** Start of Supplied information **

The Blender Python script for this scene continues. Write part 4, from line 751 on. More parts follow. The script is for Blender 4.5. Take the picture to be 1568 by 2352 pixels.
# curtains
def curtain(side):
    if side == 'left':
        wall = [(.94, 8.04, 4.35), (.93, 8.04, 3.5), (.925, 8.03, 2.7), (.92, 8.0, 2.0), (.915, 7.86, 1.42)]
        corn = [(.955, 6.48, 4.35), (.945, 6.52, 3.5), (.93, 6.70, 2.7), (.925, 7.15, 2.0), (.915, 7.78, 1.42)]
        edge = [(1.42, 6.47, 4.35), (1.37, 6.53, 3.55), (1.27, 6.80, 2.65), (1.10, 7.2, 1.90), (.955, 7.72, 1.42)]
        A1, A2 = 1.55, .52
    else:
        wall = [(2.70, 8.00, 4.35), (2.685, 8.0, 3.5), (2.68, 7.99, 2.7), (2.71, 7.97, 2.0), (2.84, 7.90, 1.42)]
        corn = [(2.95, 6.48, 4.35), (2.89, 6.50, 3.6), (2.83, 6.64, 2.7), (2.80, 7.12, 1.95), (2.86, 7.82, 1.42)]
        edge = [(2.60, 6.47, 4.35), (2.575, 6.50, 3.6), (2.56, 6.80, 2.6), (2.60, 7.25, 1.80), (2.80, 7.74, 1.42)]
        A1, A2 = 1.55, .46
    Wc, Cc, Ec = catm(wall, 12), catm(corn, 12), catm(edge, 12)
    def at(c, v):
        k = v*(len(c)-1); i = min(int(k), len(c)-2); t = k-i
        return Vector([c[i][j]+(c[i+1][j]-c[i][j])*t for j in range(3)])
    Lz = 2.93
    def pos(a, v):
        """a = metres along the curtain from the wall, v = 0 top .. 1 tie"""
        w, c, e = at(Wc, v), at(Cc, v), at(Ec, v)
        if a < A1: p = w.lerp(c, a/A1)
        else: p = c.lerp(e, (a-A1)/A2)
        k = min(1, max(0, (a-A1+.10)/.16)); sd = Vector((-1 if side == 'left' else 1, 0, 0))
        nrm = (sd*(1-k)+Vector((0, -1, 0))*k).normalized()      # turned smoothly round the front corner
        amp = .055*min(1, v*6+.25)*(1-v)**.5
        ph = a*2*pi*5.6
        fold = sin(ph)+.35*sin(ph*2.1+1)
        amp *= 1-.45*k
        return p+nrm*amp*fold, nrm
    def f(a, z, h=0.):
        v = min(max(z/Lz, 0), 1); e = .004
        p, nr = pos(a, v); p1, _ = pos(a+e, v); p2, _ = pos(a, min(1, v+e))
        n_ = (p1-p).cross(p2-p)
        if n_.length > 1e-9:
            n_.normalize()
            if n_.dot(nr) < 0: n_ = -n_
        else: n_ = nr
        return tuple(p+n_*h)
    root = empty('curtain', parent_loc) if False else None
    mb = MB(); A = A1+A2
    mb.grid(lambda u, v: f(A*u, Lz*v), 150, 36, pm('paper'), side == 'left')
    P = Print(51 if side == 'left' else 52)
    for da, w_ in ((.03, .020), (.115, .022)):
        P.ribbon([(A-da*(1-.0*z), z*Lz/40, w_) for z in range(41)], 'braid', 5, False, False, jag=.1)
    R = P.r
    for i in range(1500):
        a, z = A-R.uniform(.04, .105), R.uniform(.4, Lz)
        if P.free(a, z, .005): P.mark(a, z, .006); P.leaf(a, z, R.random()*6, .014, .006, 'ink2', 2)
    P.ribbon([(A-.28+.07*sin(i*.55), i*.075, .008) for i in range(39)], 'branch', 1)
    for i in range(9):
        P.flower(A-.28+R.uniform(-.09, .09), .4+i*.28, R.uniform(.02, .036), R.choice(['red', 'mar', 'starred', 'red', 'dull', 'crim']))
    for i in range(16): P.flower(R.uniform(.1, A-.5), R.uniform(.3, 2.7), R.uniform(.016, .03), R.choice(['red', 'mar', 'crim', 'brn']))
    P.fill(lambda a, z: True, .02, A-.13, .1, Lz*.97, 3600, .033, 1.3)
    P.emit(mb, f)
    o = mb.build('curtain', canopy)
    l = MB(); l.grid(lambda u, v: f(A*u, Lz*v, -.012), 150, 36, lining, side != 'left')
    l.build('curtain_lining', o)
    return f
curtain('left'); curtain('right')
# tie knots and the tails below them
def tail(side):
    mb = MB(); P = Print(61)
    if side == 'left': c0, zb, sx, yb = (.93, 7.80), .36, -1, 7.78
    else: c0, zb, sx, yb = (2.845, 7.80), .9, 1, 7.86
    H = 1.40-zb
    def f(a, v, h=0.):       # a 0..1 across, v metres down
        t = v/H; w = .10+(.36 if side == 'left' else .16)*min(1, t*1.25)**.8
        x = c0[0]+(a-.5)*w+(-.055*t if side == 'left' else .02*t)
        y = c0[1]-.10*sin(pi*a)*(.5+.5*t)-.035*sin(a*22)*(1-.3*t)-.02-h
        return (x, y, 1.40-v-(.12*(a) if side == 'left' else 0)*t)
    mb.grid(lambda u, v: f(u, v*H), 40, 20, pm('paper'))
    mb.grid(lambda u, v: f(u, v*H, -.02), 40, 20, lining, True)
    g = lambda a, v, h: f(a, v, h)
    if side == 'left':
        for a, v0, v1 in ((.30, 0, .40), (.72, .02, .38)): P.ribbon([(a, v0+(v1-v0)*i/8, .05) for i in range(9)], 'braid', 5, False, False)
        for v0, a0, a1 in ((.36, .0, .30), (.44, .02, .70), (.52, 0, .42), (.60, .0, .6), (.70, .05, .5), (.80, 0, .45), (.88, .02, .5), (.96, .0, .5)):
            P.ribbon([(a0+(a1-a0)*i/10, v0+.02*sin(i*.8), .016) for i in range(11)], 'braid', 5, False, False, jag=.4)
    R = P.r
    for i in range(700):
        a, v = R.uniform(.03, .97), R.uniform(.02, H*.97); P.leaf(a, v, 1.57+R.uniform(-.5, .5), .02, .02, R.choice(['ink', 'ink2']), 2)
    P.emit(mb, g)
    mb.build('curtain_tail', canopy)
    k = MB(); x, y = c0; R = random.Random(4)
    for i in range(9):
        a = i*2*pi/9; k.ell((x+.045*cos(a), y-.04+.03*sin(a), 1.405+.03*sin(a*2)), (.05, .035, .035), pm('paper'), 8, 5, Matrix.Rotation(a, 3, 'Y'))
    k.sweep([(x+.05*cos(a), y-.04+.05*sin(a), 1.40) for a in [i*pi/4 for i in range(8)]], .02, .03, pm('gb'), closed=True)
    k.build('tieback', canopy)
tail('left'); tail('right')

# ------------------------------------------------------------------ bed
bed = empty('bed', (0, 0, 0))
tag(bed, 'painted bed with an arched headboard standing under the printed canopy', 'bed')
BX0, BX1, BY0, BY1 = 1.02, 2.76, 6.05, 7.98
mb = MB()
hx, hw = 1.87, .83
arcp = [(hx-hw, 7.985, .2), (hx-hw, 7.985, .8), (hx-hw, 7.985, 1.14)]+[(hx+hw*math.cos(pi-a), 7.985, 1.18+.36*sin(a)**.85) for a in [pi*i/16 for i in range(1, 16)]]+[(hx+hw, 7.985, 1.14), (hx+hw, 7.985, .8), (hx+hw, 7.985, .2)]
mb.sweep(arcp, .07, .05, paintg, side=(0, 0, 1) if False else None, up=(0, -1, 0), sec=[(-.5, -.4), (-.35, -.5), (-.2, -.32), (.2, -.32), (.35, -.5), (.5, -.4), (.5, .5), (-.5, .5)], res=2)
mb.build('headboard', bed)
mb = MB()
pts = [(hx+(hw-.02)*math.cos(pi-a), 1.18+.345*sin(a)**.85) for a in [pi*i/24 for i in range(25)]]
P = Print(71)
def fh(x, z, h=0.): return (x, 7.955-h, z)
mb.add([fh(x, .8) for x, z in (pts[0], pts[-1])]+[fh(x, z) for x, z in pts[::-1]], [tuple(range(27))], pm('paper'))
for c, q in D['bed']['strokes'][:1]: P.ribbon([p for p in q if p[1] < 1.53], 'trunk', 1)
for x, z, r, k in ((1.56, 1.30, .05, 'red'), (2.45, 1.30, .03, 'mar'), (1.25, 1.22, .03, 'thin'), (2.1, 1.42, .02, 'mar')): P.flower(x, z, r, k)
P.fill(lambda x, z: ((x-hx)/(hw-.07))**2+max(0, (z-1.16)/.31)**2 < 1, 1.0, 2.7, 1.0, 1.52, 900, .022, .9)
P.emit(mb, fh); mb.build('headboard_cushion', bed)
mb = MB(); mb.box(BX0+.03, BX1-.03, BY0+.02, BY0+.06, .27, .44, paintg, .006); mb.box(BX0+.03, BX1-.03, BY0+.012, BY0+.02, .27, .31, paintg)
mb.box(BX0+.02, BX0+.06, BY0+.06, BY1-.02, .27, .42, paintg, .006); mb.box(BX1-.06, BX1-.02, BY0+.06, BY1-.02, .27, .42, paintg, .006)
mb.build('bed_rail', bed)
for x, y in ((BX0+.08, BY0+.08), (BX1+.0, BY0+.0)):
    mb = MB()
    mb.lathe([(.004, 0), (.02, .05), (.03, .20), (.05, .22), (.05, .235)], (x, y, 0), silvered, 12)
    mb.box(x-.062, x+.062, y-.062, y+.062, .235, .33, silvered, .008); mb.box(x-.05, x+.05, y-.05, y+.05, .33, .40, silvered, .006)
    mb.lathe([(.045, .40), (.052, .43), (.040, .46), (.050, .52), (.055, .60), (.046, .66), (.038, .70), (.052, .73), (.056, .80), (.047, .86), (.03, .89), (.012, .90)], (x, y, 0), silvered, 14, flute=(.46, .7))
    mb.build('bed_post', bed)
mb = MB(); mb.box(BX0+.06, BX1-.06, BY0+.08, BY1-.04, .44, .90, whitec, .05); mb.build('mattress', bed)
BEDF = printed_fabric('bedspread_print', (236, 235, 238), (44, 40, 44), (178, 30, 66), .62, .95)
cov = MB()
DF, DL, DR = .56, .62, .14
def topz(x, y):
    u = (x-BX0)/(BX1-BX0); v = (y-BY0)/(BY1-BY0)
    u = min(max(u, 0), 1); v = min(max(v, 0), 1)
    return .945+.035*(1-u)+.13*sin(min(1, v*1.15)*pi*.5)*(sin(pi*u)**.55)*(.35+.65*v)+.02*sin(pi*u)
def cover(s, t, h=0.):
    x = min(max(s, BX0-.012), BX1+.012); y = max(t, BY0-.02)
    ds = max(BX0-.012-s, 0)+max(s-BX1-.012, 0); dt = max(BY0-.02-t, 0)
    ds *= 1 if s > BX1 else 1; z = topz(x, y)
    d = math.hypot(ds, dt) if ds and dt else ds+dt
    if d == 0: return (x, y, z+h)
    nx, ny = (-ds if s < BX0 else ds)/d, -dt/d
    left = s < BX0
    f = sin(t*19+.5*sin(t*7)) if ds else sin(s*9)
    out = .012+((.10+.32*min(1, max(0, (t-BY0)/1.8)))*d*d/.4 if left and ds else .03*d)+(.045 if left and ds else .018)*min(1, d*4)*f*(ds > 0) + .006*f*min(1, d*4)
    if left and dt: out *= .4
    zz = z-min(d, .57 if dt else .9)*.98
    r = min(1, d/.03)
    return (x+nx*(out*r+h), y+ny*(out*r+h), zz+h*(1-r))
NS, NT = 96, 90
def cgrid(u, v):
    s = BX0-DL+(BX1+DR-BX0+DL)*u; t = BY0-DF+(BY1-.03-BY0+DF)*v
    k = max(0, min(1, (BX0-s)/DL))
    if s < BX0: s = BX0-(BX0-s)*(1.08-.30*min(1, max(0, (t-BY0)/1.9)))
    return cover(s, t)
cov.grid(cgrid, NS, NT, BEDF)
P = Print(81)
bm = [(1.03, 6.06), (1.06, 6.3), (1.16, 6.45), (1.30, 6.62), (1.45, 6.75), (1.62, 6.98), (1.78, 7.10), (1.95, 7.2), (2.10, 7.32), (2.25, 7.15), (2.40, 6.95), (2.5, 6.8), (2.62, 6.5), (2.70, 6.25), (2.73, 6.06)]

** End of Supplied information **

Short exercise: Where does the word "from" appear? Return each line that holds it.

Result:
The Blender Python script for this scene continues. Write part 4, from line 751 on. More parts follow. The script is for Blender 4.5. Take the picture to be 1568 by 2352 pixels.
        """a = metres along the curtain from the wall, v = 0 top .. 1 tie"""